Friday, May 20, 2011

The Touch, The Feel...The Smell

Today I read what I consider to be very depressing news: eBooks are out selling paperbacks! I know many of you are thinking, "welcome to the new millennium." But I just can't get behind this; I can't do it.
Maybe I don't like change. I admit that it took a lot for me to join the iPod generation (looking back it took a lot for me to trade in my cassette tapes, too). Once I started purchasing CD's, I saw no end in sight. I loved the way they sound (albeit not as good as vinyl; but what is?). Despite all the downloading software and even the creation of iTunes, I still preferred to burn a CD at the end of the day. I saw no problem with this until I had (WAY) too many CD's to appropriately switch around while driving. That's it: I got an iPod because I'm pragmatic. End of story.

I see no pragmatism for getting eBooks rather than a hardcover or paperback book. I know books take up a lot of room, and they aren't exactly environmentally friendly.

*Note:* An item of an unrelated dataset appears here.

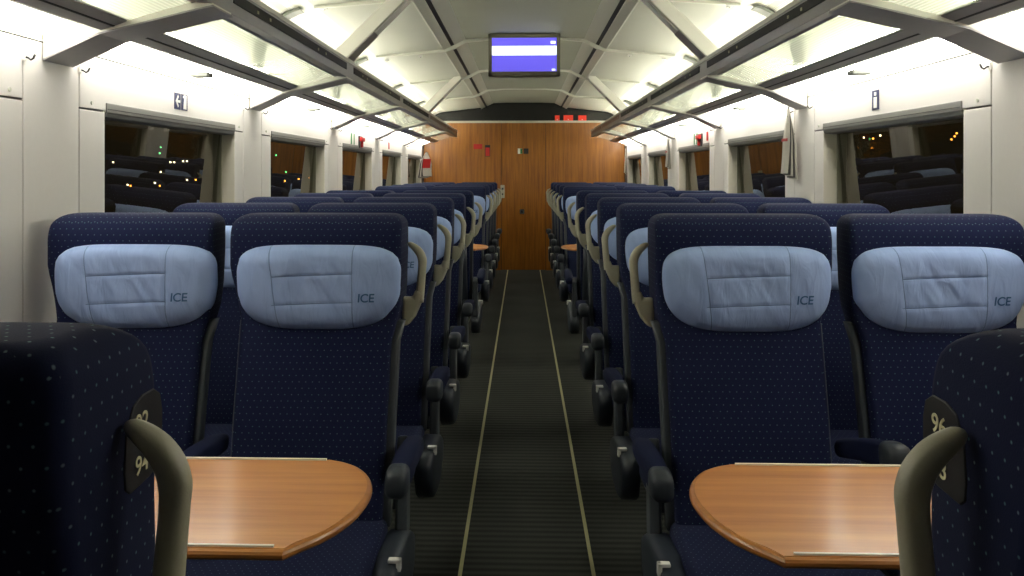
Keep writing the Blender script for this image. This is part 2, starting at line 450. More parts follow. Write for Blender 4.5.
def handle_bm(s):
    bm = bmesh.new()
    # path in x,z (distance outwards from the seat centre line)
    key = [(.280, 1.0), (.283, 1.03), (.2865, 1.07), (.289, 1.10), (.2895, 1.119), (.2845, 1.136), (.2745, 1.150), (.263, 1.160), (.253, 1.1665), (.247, 1.169)]
    kw = [.013, .0125, .012, .012, .0130, .0125, .0115, .0095, .007, .003]
    kd = [.0145, .0145, .014, .014, .014, .014, .0135, .0125, .010, .004]
    pts, wid, dep = [], [], []
    for i in range(len(key)-1):
        p0, p1, p2, p3 = [key[max(0, min(len(key)-1, i+d))] for d in (-1, 0, 1, 2)]
        for k in range(3):
            t = k/3
            pts.append(tuple(.5*(2*b+(c-a)*t+(2*a-5*b+4*c-d)*t*t+(-a+3*b-3*c+d)*t**3) for a, b, c, d in zip(p0, p1, p2, p3)))
            wid.append(kw[i]+(kw[i+1]-kw[i])*t); dep.append(kd[i]+(kd[i+1]-kd[i])*t)
    pts.append(key[-1]); wid.append(kw[-1]); dep.append(kd[-1])
    P = [(s*p, .085, q) for p, q in pts]
    tube_path(bm, P, lambda i: ell(wid[i], dep[i], 14, .75))
    return bm
def ledge_bm(s):
    bm = bmesh.new()
    prism(bm, [(s*.232, .930), (s*.250, .934), (s*.270, .958), (s*.286, .995), (s*.2915, 1.035), (s*.2675, 1.035), (s*.263, 1.014), (s*.232, 1.016)], XZ, .069, .101)
    return bm

def seat(kind, s, cover=0, plate=None):
    """kind 'aisle' or 'window'; s = side (+1/-1, local x) on which the aisle lies"""
    r = empty('train_seat')
    obj('back_cushion', back_cushion(s, kind == 'window'), MT['fabric'], r, smooth=True, uv=True)
    # rear shell, low part of the back
    bm = bmesh.new(); rings = []
    for z in (.30, .36, .5, .7, .88):
        yb = lerp_tab(BACK, z); rings.append(rrect(-.198, .198, yb-.03, yb+.022, .02, z))
    loft(bm, rings); obj('back_shell', bm, MT['shell'], r, smooth=True)
    make_cover(cover, r)
    # seat cushion
    bm = bmesh.new(); rings = []
    for y, zt, zb, w in ((-.60, .425, .385, .205), (-.595, .44, .37, .215), (-.57, .458, .36, .222), (-.5, .466, .355, .226), (-.35, .456, .355, .227), (-.2, .448, .355, .226), (-.10, .450, .355, .222), (-.08, .445, .36, .21)):
        rings.append([(p[0], y, p[1]) for p in rr2(-w, w, zb, zt, .03)])
    loft(bm, rings); obj('seat_cushion', bm, MT['fabric'], r, smooth=True, uv=True)
    obj('seat_pan', BX(-.2, .2, -.56, -.02, .30, .358), MT['shell'], r, bevel=.012)
    # pedestal
    bm = bmesh.new()
    prism(bm, [(-.34, 0), (-.08, 0), (-.10, .04), (-.16, .07), (-.15, .302), (-.29, .302), (-.27, .07), (-.32, .04)], YZ, -.06, .06)
    obj('pedestal', bm, MT['frame'], r, bevel=.006)
    # side frames: thin grey edge along the back on both sides
    for t in (1, -1):
        wt = AISLE_W if t == s else WALL_W
        bm = bmesh.new(); rings = []
        for z in (.42, .5, .6, .7, .8, .9, .955):
            yf = lerp_tab(FRONT, z); w = lerp_tab(wt, z); yy = yf+.035; th = (.020 if kind == 'aisle' else .008) if t == s else .010
            x0, x1 = sorted((t*(w-.012), t*(w+th)))
            rings.append(rrect(x0, x1, yy, yy+.045, .008, z, 3))
        loft(bm, rings); obj('side_frame', bm, MT['frame'], r, smooth=True)
    if kind == 'aisle':
        armrest(r, s*.284, s)
        # upright that carries the armrest
        bm = bmesh.new(); prism(bm, [(-.07, .385), (.01, .37), (.035, .62), (-.015, .645), (-.045, .61)], YZ, s*.236, s*.268)
        obj('armrest_upright', bm, MT['frame'], r, bevel=.008)
        # boat-shaped side pod of the seat base
        bm = bmesh.new()
        prof = [(.03, .36), (-.04, .395), (-.12, .415), (-.28, .430), (-.37, .426), (-.415, .40), (-.415, .35), (-.37, .285), (-.30, .25), (-.20, .237), (-.06, .245), (.02, .28), (.04, .33)]
        cy, cz = -.2, .34
        def ringp(k, x): return [(s*x, cy+(p-cy)*k, cz+(q-cz)*k) for p, q in prof]
        loft(bm, [ringp(1, .222), ringp(1, .262), ringp(.97, .276), ringp(.90, .282), ringp(.7, .285), ringp(.35, .286)])
        pod = obj('side_pod', bm, MT['shell'], r, smooth=True)
        bm = bmesh.new(); box(bm, s*.258, s*.290, -.345, -.325, .430, .440); box(bm, s*.278, s*.290, -.345, -.325, .410, .440)
        lt = obj('latch', bm, MT['white'], pod, bevel=.003); lt['label'] = 'small chrome latch'
        h = obj('grab_handle', handle_bm(s), MT['handle'], r, smooth=True)
        obj('handle_foot', ledge_bm(s), MT['handle'], h, bevel=.009, segs=3)
        h.location.x = s*.005
        armrest(r, -s*.2620, s)
    if plate:
        bm = bmesh.new()
        pts = [(.006, 1.112), (.001, 1.122), (.001, 1.160), (.006, 1.176), (.020, 1.184), (.045, 1.184), (.064, 1.178), (.077, 1.160), (.081, 1.125), (.079, 1.110), (.070, 1.104), (.03, 1.106)]
        prism(bm, pts, YZ, s*.240, s*.2445)
        pl = obj('number_plate', bm, MT['plate'], r, bevel=.001)
        for txt, zz in ((plate[0], 1.160), (plate[1], 1.123)):
            # reads from the aisle
            tx = text_obj('numerals', txt, .0235, MT['numeral'], (s*.2450, .048 if s < 0 else .034, zz), (R(90), 0, R(90)*s), pl, offset=.0002, extrude=.0003); tx.scale = (1.2, 1, 1)
            tx['label'] = 'cream seat number ' + txt
    return r

# prototypes, then copies sharing mesh data
def copy_tree(o, parent=None):
    c = o.copy(); C.objects.link(c)
    if parent: c.parent = parent
    for ch in kids(o): copy_tree(ch, c)
    return c
XA, XW = .597, 1.122
P_AL, P_AR = seat('aisle', 1, 0), seat('aisle', -1, 1)
P_WL, P_WR = seat('window', 1, 2), seat('window', -1, 3)
used = set()
def put(proto, x, y, rz, label, cover, group='rows of navy train seats'):
    if proto.name in used: o = copy_tree(proto)
    else: o = proto; used.add(proto.name)
    o.location = (x, y, 0); o.rotation_euler = (0, 0, rz)
    for c in kids(o):
        if c.name.startswith('head_cover'):
            c.data = COVERS[cover % 4]; c.location.x = {P_AL: .012, P_AR: .004, P_WL: .020, P_WR: -.002}.get(proto, 0)
            for g in kids(c): g.data = _logo[cover % 4]
    tag(o, label, 'seat', group); return o
ORD = ['first', 'second', 'third', 'fourth', 'fifth']
n = 0
for k, y in enumerate([2.50, 3.40, 4.30, 5.20]):
    for side, sx in (('left', -1), ('right', 1)):
        for pos, x in (('aisle', XA), ('window', XW)):
            pr = {(-1, 'aisle'): P_AL, (1, 'aisle'): P_AR, (-1, 'window'): P_WL, (1, 'window'): P_WR}[(sx, pos)]
            lab = 'navy dotted seat facing us, %s place, %s row back from the near %s table' % (pos, ORD[k], side)
            o = put(pr, sx*x, y, 0, lab, n, 'navy seats facing the viewer'); n += 1
            if k == 0 and sx == 1 and pos == 'aisle':
                for c in kids(o):
                    if c.name.startswith('armrest') and 'upright' not in c.name and c.data.vertices[0].co.x > 0:
                        t = R(-11); pv = Vector((0, 0, .65)); c.rotation_euler = (t, 0, 0)
                        c.location = pv - Matrix.Rotation(t, 3, 'X') @ pv
for k in range(5):
    y = 8.15 + .9*k
    for side, sx in (('left', -1), ('right', 1)):
        for pos, x in (('aisle', XA), ('window', XW)):
            pr = {(-1, 'aisle'): P_AL, (1, 'aisle'): P_AR, (-1, 'window'): P_WL, (1, 'window'): P_WR}[(sx, pos)]
            put(pr, sx*x, y, 0, 'distant navy seat facing us, %s place, %s row past the far %s table' % (pos, ORD[k], side), n, 'navy seats beyond the far tables'); n += 1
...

But I remember being a little girl watching Beauty and the Beast in the theater, and I was immediately giddy and jealous of the library the Beast showed Belle (that scene is probably why it's my favorite Disney movie). Still to this day I dream of having a room in my house filled from floor to ceiling with books.
The library the Beast gave to Belle. Isn't it beautiful?
eBooks are also killing bookstores, which plunges me into an even deeper despair. I can and have gotten lost in a book store for hours. Even if there is no book that I want, I will dilly dally around the store. I love the feel of running my hands over the book spines. I swear you can hear the words humming through them. It's almost romantic. I love the fact that my multiple copies of Our Town have white lines all through the spines; I feel like those lines tell their own story.

I anticipate the touch of turning a page. The slight crisp crack that each page makes as it falls to the next. The creak that a brand new book makes when you first open it and enter the world the author has laid out for you. Old books exude a smell that cannot be captured by anything else. Years ago, after reading A Tale of Two Cities, my parents bought me an entire collection of Charles Dickens books published in 1881. They are a prized possession. I lately haven't read any of them, but I do occasionally pick them up just to breathe in the musty, intoxicating smell of history and genius.

Maybe this post is my love letter to a dying breed. Maybe I'm a hopeless romantic who looks forward to entering a bookstore to see a long anticipated friend on a given Tuesday (I'm coming on June 7th Hit List). Or maybe I'm just stubborn; and you'll have to pull a 1st Edition Hamilton, Rice or Dickens out of my cold dead hands and replace it with this thing you call a Kindle, Nook, or whatever if you want me to convert.